Haley made it plain enough that the U.S. was blocking Fayyad solely because he is Palestinian. The administration thinks that it is somehow defending Israel against U.N. “bias” by rejecting the very Palestinian leader that the U.S. has supported in the past. It goes without saying that they aren’t even thinking about the Libyan conflict or the effect this may have on U.N. efforts to address it, because obsessively “defending” Israel at the U.N. is the only part of the U.S. role there that they seem interested in. That would just be the usual stupid “pro-Israel” posturing that benefits no one, but it seems that this involved a hefty dose of diplomatic incompetence as well.
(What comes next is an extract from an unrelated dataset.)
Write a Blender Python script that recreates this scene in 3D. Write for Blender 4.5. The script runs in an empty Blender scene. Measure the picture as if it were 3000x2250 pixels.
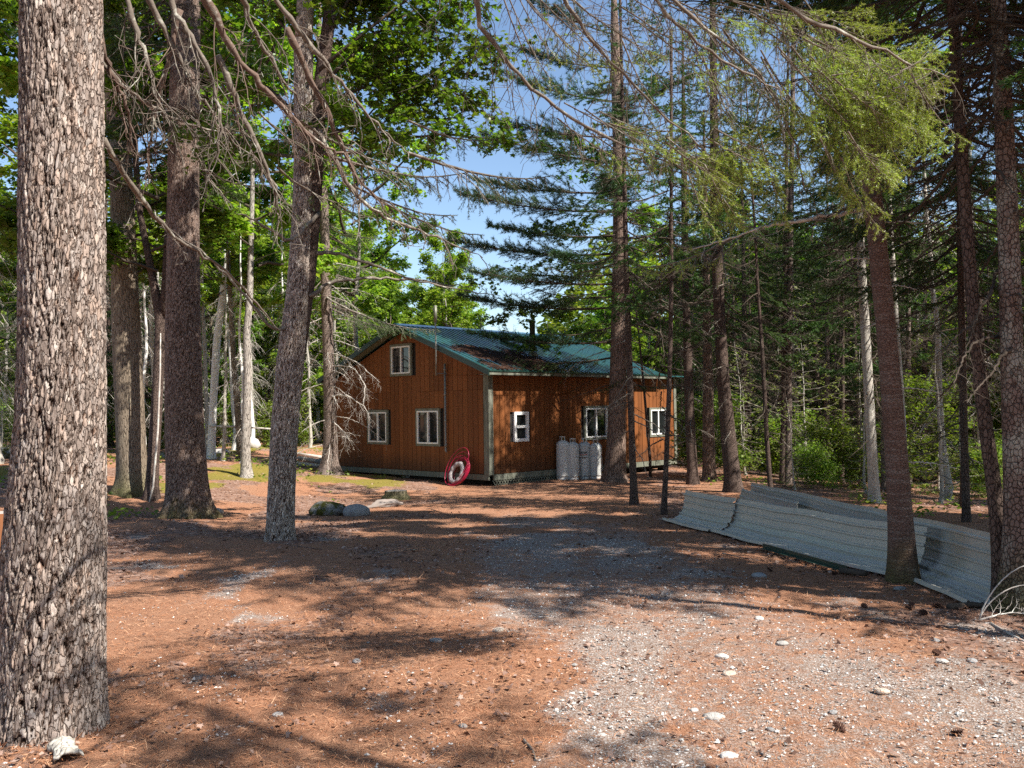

The Secretary-General had reportedly been led to believe by our officials that the U.S. would support his appointment:

In the days leading up to Friday’s surprise decision by the Trump administration to block the appointment of former Palestinian Prime Minister Salam Fayyad to a top U.N. job, senior U.S. officials in Washington and New York assured U.N. Secretary General Antonio Guterres and other diplomats that they would accept him for the job, according to diplomatic sources.

That made late Friday’s abrupt about face — with the Trump administration suddenly vetoing Fayyad’s appointment to lead the U.N. mission in Libya — all the more shocking for U.S. partners on the Security Council and some career U.S. diplomats, according to those diplomatic sources.

The episode is bound to sour relations between Haley and Secretary-General Guterres, which will only make Haley’s job harder than it needs to be. It takes the administration’s “pro-Israel” posturing to the point of self-parody, and does nothing but make the U.S. look both clumsy and incompetent in the eyes of other governments. None of this advances U.S. interests, and it certainly won’t do anything to reform the U.N.